> _Direction_: Identify and copy all lines of the material where the string "wide" is found.
• • • • •
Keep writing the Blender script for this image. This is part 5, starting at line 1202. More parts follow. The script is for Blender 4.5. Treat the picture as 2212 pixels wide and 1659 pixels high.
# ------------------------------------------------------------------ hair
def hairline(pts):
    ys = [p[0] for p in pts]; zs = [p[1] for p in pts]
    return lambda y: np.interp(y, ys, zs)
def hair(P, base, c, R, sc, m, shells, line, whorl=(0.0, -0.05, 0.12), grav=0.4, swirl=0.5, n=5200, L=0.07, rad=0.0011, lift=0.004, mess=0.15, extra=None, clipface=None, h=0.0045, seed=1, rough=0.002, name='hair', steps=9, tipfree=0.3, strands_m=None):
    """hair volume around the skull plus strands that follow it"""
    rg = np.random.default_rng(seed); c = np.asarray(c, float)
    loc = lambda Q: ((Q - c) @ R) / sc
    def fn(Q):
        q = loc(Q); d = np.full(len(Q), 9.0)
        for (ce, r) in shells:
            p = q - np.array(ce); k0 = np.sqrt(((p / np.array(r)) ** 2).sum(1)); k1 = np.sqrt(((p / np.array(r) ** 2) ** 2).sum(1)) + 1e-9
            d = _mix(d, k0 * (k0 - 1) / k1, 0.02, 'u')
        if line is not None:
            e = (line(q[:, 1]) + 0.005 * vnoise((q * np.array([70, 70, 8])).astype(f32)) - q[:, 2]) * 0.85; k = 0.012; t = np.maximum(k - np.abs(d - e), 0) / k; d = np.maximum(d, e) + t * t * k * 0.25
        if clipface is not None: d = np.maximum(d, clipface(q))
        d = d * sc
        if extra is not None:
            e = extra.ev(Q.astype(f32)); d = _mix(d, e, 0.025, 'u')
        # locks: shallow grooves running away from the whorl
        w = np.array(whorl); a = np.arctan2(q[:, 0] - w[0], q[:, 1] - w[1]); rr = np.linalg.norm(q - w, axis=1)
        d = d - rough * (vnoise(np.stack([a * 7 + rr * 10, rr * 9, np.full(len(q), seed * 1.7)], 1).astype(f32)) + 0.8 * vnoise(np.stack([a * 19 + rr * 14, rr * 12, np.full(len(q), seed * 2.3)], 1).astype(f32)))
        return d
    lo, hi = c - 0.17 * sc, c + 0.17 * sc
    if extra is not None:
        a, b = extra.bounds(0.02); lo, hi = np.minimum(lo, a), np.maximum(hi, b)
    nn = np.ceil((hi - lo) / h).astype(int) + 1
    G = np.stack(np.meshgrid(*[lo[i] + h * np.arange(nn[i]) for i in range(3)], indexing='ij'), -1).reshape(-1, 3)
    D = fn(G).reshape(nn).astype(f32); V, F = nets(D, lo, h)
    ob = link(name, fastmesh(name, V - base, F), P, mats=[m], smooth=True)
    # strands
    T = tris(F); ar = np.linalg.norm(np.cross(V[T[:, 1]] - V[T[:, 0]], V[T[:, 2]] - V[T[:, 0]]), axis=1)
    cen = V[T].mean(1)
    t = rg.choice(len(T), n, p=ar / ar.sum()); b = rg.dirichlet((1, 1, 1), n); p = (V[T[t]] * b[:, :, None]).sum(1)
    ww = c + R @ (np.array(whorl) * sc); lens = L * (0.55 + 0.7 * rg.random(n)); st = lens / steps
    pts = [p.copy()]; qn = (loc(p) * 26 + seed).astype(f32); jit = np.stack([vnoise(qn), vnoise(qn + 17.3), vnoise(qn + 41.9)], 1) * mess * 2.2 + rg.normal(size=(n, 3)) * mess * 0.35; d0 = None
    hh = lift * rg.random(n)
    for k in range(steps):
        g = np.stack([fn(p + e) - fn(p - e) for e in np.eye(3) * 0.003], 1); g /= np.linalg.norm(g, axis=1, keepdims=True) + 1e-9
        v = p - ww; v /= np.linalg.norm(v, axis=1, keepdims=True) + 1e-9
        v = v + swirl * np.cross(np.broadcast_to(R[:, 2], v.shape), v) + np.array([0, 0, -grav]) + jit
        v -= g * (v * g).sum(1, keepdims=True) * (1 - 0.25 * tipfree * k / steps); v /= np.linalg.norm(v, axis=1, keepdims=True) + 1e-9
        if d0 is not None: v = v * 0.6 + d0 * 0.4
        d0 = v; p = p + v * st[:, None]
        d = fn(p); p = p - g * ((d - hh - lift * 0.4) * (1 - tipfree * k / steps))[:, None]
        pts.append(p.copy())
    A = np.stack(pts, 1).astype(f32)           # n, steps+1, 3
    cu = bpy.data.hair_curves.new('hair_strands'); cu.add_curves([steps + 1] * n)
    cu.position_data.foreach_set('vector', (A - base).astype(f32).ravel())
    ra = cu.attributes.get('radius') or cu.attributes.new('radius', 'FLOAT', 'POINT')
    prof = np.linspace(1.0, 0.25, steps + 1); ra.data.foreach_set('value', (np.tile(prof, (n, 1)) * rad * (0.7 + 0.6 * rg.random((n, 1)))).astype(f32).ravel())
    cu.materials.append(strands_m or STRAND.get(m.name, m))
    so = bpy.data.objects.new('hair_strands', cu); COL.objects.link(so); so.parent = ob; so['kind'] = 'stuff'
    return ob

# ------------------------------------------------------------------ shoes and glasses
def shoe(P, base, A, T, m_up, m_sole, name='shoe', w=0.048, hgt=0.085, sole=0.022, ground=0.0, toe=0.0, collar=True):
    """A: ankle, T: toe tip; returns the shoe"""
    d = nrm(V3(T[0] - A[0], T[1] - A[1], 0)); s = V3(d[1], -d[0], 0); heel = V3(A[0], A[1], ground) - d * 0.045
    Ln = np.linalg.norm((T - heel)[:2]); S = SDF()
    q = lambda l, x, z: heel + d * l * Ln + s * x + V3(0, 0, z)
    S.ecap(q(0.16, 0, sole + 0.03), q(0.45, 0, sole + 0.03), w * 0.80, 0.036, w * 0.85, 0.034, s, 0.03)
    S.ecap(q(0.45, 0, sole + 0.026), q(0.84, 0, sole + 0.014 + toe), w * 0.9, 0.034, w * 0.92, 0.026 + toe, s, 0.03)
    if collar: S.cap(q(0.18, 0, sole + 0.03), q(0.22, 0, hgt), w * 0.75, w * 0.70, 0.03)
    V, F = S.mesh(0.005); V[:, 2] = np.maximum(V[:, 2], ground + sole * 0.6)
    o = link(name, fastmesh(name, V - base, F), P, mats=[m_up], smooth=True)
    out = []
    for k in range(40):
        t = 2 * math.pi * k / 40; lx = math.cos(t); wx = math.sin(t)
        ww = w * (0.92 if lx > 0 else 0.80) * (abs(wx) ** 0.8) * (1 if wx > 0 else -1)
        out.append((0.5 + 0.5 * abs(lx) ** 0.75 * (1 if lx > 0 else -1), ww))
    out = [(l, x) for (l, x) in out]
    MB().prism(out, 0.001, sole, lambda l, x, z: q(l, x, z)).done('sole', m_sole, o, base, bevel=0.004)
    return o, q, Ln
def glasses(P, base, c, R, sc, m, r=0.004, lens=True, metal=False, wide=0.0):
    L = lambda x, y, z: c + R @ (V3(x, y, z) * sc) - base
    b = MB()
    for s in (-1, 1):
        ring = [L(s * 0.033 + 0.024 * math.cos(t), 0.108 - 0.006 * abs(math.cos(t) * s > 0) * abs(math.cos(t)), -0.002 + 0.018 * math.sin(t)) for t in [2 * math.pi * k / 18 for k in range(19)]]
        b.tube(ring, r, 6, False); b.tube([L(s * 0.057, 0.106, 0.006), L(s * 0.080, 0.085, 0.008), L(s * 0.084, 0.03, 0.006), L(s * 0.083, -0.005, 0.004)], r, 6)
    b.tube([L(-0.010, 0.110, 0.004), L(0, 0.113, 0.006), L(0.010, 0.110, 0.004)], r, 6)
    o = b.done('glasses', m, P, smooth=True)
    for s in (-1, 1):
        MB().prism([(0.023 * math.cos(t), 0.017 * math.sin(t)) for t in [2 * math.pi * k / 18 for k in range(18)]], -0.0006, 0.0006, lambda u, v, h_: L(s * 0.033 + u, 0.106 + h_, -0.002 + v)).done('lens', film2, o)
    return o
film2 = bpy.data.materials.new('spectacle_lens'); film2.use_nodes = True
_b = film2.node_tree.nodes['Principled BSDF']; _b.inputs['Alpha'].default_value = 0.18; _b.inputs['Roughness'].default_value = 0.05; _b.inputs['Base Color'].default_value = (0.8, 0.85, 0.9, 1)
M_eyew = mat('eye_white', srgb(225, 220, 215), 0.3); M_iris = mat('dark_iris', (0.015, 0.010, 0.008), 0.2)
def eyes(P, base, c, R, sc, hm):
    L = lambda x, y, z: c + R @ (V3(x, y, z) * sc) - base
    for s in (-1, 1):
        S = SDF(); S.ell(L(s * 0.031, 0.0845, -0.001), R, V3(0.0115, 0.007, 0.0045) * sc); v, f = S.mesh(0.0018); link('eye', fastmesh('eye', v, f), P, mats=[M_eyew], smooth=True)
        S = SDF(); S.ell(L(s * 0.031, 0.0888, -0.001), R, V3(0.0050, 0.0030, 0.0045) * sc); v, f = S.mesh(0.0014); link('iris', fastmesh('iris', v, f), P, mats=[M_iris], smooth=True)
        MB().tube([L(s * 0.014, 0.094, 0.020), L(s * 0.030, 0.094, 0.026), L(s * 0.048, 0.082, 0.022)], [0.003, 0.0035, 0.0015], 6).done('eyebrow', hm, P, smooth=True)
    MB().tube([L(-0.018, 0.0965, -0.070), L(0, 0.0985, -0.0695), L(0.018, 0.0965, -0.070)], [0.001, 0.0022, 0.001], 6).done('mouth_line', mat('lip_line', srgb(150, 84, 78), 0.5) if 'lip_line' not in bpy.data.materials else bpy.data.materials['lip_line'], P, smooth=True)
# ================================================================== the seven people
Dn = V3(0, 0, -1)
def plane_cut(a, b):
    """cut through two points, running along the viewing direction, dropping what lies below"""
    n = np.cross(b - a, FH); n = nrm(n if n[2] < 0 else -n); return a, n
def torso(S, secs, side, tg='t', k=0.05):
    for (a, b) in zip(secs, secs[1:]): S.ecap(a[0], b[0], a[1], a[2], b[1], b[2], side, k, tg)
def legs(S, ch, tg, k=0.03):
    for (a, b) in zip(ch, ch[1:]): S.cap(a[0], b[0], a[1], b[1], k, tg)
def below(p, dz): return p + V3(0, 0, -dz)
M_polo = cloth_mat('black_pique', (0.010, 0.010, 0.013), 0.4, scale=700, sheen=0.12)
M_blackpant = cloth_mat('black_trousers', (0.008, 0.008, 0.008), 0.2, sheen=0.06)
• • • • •
> _Task answer_:
Keep writing the Blender script for this image. This is part 5, starting at line 1202. More parts follow. The script is for Blender 4.5. Treat the picture as 2212 pixels wide and 1659 pixels high.
def glasses(P, base, c, R, sc, m, r=0.004, lens=True, metal=False, wide=0.0):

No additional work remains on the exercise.